Challenge: Write out the listing in full, matching it word for word.

Recorded data:
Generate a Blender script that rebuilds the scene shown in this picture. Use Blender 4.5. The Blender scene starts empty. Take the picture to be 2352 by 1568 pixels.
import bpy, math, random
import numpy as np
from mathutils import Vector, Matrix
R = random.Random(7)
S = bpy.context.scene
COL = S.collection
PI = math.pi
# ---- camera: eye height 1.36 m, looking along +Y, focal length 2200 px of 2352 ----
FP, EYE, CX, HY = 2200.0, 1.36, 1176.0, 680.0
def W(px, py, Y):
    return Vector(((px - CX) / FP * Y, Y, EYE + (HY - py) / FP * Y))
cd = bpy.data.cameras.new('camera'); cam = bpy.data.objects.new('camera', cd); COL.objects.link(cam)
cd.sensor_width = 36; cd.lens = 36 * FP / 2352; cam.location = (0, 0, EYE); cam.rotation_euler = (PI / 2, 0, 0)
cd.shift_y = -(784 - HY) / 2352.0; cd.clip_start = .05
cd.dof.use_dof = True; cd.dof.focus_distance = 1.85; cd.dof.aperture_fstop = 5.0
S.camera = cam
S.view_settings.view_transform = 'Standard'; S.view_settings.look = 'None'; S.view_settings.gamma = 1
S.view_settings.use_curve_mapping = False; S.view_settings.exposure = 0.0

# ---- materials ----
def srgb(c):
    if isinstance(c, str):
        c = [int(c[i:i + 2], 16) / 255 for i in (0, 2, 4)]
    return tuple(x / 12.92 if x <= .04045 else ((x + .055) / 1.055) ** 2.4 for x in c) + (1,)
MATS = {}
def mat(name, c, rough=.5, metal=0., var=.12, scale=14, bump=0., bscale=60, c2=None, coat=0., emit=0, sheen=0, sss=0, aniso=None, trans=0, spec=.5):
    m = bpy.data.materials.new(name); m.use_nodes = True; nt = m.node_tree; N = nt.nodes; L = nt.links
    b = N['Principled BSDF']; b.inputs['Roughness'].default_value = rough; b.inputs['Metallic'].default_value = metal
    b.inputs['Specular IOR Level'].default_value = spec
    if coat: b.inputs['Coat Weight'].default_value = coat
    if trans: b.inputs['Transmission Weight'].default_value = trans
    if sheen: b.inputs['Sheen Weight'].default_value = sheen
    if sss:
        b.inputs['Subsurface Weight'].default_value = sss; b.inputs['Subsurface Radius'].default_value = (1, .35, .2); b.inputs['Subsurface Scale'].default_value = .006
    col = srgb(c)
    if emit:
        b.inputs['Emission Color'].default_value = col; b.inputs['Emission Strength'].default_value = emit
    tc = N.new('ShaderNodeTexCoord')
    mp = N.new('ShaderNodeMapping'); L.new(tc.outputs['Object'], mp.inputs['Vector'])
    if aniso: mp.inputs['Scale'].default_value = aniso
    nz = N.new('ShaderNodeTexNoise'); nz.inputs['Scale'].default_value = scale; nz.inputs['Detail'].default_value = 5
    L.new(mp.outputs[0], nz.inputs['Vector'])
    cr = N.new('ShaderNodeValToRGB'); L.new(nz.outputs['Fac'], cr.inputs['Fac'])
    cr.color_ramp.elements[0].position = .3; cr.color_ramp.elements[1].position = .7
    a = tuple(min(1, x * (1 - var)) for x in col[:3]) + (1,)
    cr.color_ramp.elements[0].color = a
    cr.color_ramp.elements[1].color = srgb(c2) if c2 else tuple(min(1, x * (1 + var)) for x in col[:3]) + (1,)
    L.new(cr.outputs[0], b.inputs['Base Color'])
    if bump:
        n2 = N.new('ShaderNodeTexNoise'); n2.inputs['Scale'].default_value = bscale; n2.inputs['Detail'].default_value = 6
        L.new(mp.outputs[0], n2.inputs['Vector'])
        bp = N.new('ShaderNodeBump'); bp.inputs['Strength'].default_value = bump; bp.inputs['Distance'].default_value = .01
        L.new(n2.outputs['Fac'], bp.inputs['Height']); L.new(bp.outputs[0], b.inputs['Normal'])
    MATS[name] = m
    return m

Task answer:
Generate a Blender script that rebuilds the scene shown in this picture. Use Blender 4.5. The Blender scene starts empty. Take the picture to be 2352 by 1568 pixels.
import bpy, math, random
import numpy as np
from mathutils import Vector, Matrix
R = random.Random(7)
S = bpy.context.scene
COL = S.collection
PI = math.pi
# ---- camera: eye height 1.36 m, looking along +Y, focal length 2200 px of 2352 ----
FP, EYE, CX, HY = 2200.0, 1.36, 1176.0, 680.0
def W(px, py, Y):
    return Vector(((px - CX) / FP * Y, Y, EYE + (HY - py) / FP * Y))
cd = bpy.data.cameras.new('camera'); cam = bpy.data.objects.new('camera', cd); COL.objects.link(cam)
cd.sensor_width = 36; cd.lens = 36 * FP / 2352; cam.location = (0, 0, EYE); cam.rotation_euler = (PI / 2, 0, 0)
cd.shift_y = -(784 - HY) / 2352.0; cd.clip_start = .05
cd.dof.use_dof = True; cd.dof.focus_distance = 1.85; cd.dof.aperture_fstop = 5.0
S.camera = cam
S.view_settings.view_transform = 'Standard'; S.view_settings.look = 'None'; S.view_settings.gamma = 1
S.view_settings.use_curve_mapping = False; S.view_settings.exposure = 0.0

# ---- materials ----
def srgb(c):
    if isinstance(c, str):
        c = [int(c[i:i + 2], 16) / 255 for i in (0, 2, 4)]
    return tuple(x / 12.92 if x <= .04045 else ((x + .055) / 1.055) ** 2.4 for x in c) + (1,)
MATS = {}
def mat(name, c, rough=.5, metal=0., var=.12, scale=14, bump=0., bscale=60, c2=None, coat=0., emit=0, sheen=0, sss=0, aniso=None, trans=0, spec=.5):
    m = bpy.data.materials.new(name); m.use_nodes = True; nt = m.node_tree; N = nt.nodes; L = nt.links
    b = N['Principled BSDF']; b.inputs['Roughness'].default_value = rough; b.inputs['Metallic'].default_value = metal
    b.inputs['Specular IOR Level'].default_value = spec
    if coat: b.inputs['Coat Weight'].default_value = coat
    if trans: b.inputs['Transmission Weight'].default_value = trans
    if sheen: b.inputs['Sheen Weight'].default_value = sheen
    if sss:
        b.inputs['Subsurface Weight'].default_value = sss; b.inputs['Subsurface Radius'].default_value = (1, .35, .2); b.inputs['Subsurface Scale'].default_value = .006
    col = srgb(c)
    if emit:
        b.inputs['Emission Color'].default_value = col; b.inputs['Emission Strength'].default_value = emit
    tc = N.new('ShaderNodeTexCoord')
    mp = N.new('ShaderNodeMapping'); L.new(tc.outputs['Object'], mp.inputs['Vector'])
    if aniso: mp.inputs['Scale'].default_value = aniso
    nz = N.new('ShaderNodeTexNoise'); nz.inputs['Scale'].default_value = scale; nz.inputs['Detail'].default_value = 5
    L.new(mp.outputs[0], nz.inputs['Vector'])
    cr = N.new('ShaderNodeValToRGB'); L.new(nz.outputs['Fac'], cr.inputs['Fac'])
    cr.color_ramp.elements[0].position = .3; cr.color_ramp.elements[1].position = .7
    a = tuple(min(1, x * (1 - var)) for x in col[:3]) + (1,)
    cr.color_ramp.elements[0].color = a
    cr.color_ramp.elements[1].color = srgb(c2) if c2 else tuple(min(1, x * (1 + var)) for x in col[:3]) + (1,)
    L.new(cr.outputs[0], b.inputs['Base Color'])
    if bump:
        n2 = N.new('ShaderNodeTexNoise'); n2.inputs['Scale'].default_value = bscale; n2.inputs['Detail'].default_value = 6
        L.new(mp.outputs[0], n2.inputs['Vector'])
        bp = N.new('ShaderNodeBump'); bp.inputs['Strength'].default_value = bump; bp.inputs['Distance'].default_value = .01
        L.new(n2.outputs['Fac'], bp.inputs['Height']); L.new(bp.outputs[0], b.inputs['Normal'])
    MATS[name] = m
    return m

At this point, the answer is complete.